Yadav offered a message of inclusive governance, pledging to address youth unemployment, agrarian distress and migration from the state, areas that remain politically sensitive and electorally potent. He pointed to high rates of out-migration and the need for industrialisation and local employment creation as central to his vision. He also challenged the ruling alliance over its performance, accusing it of failing to ensure law and order and infrastructure growth. Meanwhile, Sahani was presented as an embodiment of the alliance’s caste-coalition strategy. Census estimates and internal data point to the Mallah, Sahani and Nishad communities accounting for about nine per cent of the electorate in Bihar according to the 2023 caste survey—a bloc that Sahani’s VIP curates and mobilises. The VIP had earlier threatened to walk away from the alliance over seat-sharing disputes but rejoined after intervention from senior alliance leadership.
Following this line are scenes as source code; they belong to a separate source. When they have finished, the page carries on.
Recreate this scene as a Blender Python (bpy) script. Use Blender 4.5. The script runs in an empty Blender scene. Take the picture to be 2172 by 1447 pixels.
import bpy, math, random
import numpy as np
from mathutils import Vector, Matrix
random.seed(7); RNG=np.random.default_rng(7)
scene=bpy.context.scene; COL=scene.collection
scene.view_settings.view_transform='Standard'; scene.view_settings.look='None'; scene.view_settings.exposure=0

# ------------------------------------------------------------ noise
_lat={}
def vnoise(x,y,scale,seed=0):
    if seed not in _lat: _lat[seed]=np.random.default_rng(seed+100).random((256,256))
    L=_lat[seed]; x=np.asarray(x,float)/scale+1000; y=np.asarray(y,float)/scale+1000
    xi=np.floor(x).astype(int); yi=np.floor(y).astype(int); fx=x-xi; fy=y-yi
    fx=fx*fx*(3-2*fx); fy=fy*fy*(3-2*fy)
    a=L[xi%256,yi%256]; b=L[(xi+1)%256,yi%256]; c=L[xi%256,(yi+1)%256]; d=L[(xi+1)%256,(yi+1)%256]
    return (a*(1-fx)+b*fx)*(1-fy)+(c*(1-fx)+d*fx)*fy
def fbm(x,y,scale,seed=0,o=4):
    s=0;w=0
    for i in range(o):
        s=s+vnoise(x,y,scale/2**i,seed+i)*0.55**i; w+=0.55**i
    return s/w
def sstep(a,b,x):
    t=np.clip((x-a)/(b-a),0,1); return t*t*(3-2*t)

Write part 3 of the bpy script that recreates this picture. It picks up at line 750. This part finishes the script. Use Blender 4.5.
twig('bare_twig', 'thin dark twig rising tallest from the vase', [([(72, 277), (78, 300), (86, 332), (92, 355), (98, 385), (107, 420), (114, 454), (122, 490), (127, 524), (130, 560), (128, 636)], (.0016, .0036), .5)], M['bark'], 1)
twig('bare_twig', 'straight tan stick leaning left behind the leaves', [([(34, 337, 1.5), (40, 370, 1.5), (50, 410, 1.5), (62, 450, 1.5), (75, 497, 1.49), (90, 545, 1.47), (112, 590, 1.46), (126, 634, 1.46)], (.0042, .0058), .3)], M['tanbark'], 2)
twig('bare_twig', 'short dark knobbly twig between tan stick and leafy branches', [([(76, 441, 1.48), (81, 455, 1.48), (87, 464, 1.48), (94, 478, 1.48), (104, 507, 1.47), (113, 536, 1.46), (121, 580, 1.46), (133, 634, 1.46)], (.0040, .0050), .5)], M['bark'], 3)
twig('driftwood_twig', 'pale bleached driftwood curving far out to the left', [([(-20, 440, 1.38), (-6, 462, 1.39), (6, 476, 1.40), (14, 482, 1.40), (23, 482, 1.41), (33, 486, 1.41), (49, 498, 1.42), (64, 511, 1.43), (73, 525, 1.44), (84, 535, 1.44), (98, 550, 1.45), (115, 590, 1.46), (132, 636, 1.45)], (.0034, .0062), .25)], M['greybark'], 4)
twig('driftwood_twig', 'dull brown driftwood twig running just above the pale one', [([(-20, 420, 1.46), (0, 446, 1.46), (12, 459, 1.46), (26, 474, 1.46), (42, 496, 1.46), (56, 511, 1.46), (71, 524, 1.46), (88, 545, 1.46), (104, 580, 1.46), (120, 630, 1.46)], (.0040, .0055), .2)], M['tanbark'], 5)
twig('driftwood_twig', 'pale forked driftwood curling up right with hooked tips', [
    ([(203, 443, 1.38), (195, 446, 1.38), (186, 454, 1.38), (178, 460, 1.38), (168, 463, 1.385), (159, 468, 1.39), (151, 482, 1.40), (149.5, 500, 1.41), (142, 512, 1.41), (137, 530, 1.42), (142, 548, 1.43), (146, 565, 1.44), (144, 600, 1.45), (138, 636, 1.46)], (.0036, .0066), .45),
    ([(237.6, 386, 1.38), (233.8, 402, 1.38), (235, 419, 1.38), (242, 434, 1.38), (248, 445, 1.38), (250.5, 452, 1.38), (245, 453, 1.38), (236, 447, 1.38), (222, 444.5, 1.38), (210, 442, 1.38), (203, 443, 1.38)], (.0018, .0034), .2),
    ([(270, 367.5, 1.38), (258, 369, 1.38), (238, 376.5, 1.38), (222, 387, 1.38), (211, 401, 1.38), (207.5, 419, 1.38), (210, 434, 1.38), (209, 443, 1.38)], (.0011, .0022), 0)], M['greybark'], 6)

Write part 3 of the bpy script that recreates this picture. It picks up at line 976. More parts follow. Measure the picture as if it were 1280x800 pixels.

The alliance has been navigating complex negotiations over constituency allocations, seat shares and leadership roles. The RJD had already released a list of 143 candidates and named Tejashwi Yadav from Raghopur constituency, intensifying speculation that he would be elevated to top-job candidacy. The VIP’s negotiation leverage was evident when Sahani reportedly bargained for a bloc of contested seats before settling for a smaller number and securing the deputy chief ministerial role. From the perspective of the incumbent ruling coalition, the nominations shift considerable pressure onto them to unveil their own leadership options and respond to the opposition’s leadership clarity. Analysts suggest that by placing Yadav and Sahani at the top, the alliance aims to fuse the traditional Yadav-Muslim Luv-Kush architecture with emerging OBC minority support bases. Yet there are risks: the VIP’s past performance—four seats won in 2020 when aligned with the incumbent coalition—and internal tensions within the alliance, particularly regarding candidate selection and ideological coherence, present vulnerabilities.
The ruling alliance responded dismissively, with the Bharatiya Janata Party describing the opposition grouping as “united in optics, divided in reality,” asserting that a formal announcement is less consequential than ground-level mobilization. The BJP-led coalition underscored its grassroots organisational strength and track record of governance, while cautioning voters against what it termed symbolic appointments by the rival bloc. The alliance’s messaging is likely aimed at contrasting stability and performance against the narrative of change advanced by Yadav and Sahani.